I think McDowell’s point is valid, but I’m a little disturbed about what it seems to imply. If I were to boil the Q&A down, the reasoning might go like this:
- “Trust in the inerrancy of Scripture” is waning. This is bad.
- This is happening in large part because Christians have more information than they used to have.
- If Christians having this information causes a bad result… maybe Christians shouldn’t have this information?
Now, McDowell doesn’t go fully there – he says that we just need to try even harder to communicate biblical truth – but I get wary any time I hear an argument that says the problem was caused by people knowing too much.
If you have an argument that you’re fully confident is true, shouldn’t you welcome the fact that people want to understand more about the Scripture, where it came from, how God uses it, and so on? If there are “deep theological, philosophical, and historical challenges to the Scriptures”, shouldn’t Evangelical leaders be addressing them head-on rather than decrying their broader availability?
Am I overreacting here?
I’m a bit put off by the phrase “trust in the inerrancy of the Scripture”. Of all the things Christians are called to trust in, that’s not one of them.
It seems likely to me that Evangelical leaders have often briskly asserted “inerrancy” as a linchpin for maintaining beliefs about other things (young-earth creationism, homosexuality, complementarianism, etc, etc) either without fully teasing out the difficult nuances of what “inerrancy” means, or (more likely) without dealing with the reality that many preachers will teach on “inerrancy” without any appreciation for those nuances.
Generations of Christians before may have gone through life without ever really stopping to think about what “inerrancy” meant, but as the internet broadens our social and intellectual horizons, the right response isn’t to decry that broadening, but to teach with more detail and nuance what we mean by the word.
For those of you still reading this post who are getting concerned about me putting the word “inerrancy” in quotes: I believe that the Bible is God-breathed, and profitable for doctrine, correction, reproof, instruction, etc. I also agree with John Piper’s nuance of “without error in the original manuscripts”, given his understanding of “error” [emphasis mine]:
A writer is in error when the basic intention in his statements and admonitions, properly understood in their nearer and wider context, is not true.
12 Comments
Interesting and thoughtful article.
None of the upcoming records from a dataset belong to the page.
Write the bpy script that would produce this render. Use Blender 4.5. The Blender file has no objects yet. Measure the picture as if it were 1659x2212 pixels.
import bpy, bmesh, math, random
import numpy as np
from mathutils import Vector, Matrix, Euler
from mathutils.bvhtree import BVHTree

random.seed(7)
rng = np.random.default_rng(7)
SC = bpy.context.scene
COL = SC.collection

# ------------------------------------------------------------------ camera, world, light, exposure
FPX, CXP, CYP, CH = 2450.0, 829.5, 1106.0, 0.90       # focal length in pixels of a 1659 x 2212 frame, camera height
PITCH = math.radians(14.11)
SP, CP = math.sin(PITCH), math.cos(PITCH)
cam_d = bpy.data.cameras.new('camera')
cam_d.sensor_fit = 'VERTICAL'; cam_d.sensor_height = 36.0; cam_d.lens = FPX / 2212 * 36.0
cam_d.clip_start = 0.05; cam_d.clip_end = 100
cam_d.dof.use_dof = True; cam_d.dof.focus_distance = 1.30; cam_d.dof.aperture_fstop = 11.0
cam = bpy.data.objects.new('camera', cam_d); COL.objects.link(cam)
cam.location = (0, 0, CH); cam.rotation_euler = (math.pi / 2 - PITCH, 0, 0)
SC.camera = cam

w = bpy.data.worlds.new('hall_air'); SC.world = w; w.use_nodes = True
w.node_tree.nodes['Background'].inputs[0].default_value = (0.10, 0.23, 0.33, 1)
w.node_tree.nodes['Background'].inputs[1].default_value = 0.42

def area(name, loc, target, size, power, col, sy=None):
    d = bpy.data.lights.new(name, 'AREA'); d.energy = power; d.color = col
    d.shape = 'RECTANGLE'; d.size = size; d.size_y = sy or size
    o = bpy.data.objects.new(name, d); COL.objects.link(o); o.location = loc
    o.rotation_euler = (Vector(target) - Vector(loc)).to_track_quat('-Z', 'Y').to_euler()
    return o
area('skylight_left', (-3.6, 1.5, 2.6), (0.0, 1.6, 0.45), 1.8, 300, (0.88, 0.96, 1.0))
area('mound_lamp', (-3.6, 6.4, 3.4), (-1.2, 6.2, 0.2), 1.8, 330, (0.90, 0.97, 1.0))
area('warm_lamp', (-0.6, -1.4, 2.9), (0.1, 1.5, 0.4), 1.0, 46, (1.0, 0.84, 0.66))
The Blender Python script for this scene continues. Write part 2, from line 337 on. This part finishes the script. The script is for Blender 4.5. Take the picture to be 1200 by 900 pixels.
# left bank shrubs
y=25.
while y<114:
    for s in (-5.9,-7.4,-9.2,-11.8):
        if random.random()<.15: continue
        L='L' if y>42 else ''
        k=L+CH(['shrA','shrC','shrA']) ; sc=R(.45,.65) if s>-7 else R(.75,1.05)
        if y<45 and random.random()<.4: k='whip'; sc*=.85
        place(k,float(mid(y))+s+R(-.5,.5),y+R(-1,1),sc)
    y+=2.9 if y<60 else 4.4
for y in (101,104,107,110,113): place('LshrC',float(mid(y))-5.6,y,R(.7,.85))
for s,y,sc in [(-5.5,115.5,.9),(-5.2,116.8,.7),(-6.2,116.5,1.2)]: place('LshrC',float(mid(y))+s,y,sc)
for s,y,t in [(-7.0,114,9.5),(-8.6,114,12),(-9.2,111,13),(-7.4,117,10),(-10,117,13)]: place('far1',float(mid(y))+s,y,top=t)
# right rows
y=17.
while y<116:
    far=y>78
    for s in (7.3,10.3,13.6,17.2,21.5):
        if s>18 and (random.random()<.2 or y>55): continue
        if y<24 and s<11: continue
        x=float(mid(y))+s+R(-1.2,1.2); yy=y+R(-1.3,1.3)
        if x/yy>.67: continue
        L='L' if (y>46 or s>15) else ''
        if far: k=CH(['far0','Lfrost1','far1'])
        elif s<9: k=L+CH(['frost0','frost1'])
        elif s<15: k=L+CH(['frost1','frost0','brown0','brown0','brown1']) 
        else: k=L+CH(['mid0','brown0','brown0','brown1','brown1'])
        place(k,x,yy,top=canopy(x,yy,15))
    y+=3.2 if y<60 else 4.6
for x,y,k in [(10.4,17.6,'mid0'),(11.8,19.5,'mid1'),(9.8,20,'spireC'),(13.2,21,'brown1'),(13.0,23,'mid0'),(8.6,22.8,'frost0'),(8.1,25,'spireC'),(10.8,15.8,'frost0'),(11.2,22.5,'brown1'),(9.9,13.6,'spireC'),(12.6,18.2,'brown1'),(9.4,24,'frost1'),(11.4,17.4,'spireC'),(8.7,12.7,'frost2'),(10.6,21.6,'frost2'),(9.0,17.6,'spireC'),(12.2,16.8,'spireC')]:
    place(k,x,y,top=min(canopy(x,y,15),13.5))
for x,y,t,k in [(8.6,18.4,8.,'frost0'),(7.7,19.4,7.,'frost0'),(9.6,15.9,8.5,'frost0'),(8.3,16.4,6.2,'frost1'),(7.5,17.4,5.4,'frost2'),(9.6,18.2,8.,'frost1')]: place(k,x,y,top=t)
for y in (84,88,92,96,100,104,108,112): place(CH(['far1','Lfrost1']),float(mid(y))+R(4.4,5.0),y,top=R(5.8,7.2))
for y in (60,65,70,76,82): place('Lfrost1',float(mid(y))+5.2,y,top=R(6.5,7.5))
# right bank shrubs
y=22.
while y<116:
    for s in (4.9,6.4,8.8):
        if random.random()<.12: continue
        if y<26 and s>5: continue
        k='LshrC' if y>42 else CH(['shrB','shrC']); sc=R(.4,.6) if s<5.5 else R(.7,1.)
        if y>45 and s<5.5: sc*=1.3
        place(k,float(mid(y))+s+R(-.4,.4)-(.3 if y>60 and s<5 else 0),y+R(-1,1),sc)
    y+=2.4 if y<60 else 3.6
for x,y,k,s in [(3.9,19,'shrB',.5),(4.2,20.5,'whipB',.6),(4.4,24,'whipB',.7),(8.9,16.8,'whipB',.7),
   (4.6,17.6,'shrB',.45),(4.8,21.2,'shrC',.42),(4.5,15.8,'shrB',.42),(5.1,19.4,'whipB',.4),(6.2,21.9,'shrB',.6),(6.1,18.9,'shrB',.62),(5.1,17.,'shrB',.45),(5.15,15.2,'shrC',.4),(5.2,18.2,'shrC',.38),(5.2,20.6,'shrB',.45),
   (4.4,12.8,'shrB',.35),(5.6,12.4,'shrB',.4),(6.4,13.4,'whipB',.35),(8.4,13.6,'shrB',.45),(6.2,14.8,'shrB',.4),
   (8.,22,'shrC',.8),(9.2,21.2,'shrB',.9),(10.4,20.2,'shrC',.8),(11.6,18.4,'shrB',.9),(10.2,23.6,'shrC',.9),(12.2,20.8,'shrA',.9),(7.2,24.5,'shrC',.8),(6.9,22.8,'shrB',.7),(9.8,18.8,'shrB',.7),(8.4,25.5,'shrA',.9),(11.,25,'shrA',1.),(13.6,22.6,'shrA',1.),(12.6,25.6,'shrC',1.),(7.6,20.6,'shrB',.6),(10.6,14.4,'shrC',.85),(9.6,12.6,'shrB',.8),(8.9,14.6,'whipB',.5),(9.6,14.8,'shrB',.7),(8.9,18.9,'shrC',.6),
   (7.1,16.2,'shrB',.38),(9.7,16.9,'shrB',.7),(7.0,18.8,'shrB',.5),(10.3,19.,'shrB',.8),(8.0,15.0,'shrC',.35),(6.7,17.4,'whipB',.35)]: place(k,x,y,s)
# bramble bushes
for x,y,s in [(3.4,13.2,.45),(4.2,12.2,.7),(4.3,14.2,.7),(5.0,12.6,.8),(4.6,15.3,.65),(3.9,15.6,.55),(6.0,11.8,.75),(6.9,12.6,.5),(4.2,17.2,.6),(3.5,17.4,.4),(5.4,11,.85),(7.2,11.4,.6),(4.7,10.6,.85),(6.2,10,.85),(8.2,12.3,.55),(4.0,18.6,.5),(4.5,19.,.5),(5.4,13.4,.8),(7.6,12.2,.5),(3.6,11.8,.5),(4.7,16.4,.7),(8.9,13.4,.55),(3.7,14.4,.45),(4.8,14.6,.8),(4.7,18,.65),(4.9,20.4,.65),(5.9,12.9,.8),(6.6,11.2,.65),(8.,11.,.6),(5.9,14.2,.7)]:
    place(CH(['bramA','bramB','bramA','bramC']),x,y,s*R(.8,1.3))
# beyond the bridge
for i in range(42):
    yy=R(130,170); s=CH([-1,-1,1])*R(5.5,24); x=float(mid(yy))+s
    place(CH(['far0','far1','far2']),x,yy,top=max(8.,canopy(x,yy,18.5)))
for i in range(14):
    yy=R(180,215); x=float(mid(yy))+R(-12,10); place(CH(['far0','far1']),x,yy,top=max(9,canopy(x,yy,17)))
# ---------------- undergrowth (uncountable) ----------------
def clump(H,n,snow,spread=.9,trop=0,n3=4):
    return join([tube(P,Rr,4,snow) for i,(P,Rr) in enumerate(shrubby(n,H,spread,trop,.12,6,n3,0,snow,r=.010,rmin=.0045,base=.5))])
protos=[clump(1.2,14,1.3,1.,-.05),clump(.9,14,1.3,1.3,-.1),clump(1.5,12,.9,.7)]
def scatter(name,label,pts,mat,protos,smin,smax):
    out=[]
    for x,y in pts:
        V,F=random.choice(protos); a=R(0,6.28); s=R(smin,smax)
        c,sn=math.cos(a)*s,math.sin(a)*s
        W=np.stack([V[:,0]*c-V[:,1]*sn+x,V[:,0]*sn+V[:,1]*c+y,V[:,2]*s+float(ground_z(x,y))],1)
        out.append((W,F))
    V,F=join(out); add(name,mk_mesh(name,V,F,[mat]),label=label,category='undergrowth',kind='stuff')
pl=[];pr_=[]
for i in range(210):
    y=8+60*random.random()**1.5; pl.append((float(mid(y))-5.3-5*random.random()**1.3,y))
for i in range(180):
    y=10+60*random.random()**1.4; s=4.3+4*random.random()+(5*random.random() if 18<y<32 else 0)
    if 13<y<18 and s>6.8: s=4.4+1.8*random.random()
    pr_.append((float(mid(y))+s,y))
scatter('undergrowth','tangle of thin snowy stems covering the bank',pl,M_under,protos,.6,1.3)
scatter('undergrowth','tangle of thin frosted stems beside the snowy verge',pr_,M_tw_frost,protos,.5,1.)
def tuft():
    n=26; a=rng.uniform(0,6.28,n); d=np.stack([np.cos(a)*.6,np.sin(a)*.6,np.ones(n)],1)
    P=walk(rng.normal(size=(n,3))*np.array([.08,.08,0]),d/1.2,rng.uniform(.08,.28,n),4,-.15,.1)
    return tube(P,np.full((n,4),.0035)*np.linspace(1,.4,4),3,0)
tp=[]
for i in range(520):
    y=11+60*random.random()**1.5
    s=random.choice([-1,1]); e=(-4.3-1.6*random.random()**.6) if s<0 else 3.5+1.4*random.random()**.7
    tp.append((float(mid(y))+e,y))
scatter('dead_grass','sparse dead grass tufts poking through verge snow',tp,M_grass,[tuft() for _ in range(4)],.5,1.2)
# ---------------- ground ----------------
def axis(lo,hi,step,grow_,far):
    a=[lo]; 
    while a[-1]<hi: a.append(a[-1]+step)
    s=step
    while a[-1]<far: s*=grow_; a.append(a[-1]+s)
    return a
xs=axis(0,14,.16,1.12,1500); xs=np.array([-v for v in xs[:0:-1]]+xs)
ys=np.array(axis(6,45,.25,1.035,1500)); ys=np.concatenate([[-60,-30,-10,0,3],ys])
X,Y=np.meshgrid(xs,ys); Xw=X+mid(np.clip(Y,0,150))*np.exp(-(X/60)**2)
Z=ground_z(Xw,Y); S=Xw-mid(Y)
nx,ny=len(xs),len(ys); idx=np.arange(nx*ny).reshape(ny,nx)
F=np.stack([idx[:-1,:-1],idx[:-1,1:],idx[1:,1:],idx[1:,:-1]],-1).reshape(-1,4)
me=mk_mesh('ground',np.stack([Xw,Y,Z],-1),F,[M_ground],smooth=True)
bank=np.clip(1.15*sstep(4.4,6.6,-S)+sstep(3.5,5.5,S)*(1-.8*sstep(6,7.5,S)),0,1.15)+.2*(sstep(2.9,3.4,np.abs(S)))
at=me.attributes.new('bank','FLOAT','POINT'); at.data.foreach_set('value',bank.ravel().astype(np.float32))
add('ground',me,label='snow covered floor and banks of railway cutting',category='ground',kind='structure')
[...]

I’m wondering about the meaning of the last sentence (the definition of error). Are you saying the Bible is free from intentional errors, but not necessarily unintentional errors.
Forgot my (?) at the end of that sentence!
These are tricky waters to be wading into at this time of night. 🙂 If you read all of Piper’s post that I linked, he outlines a multitude of places in the Gospels that could, by other definitions of “error”, be construed as errors. (Quickest example: Mark 4:31 says that the mustard seed is “the smallest of all seeds of the earth”, which is factually incorrect.)
Piper also references the historic phrase “perfect with respect to purpose”, which I’m on board with and would perhaps paraphrase as “perfect when understood as God purposed it to be understood”. Does that make sense?
I think so; I will look at Piper’s stuff. I have found he usually has very helpful writing.
Eh, I don’t think McDowell is saying what you think he’s saying. I think his statement is analogous to “Q: Why are so many Christians addicted to porn these days? A: Because porn is so much more accessible.” He doesn’t really comment on the rightness or wrongness of information being available, just that it takes more work to respond to these arguments when greater numbers of young people are exposed to them at an earlier age. (The “good and bad” part, I think, refers to the fact that there are good arguments against Christianity and bad arguments against Christianity, but to the immature they sound the same.)
Misty Granade liked this on Facebook.
Mark Simoneau liked this on Facebook.
Matthew, he doesn’t comment directly, but isn’t the implication unavoidable? Even in your analogy, the obvious conclusion is that people were better off, and would be better off, when/if porn were less easily accessible.
Sure– I am perfectly willing to grant that faith was transmitted from one generation to another more easily with fewer external challenges and that that was a good thing because fewer people fell away (kinda like it was better when there was more social shame around out-of-wedlock pregnancy because fewer children suffered the effects thereof.) More knowledge for the sake of more knowledge isn’t necessarily good, either. I don’t think we should go back to the Good Ol Days and it doesn’t sound like McDowell does, either. It’s just… different now and we have to adapt.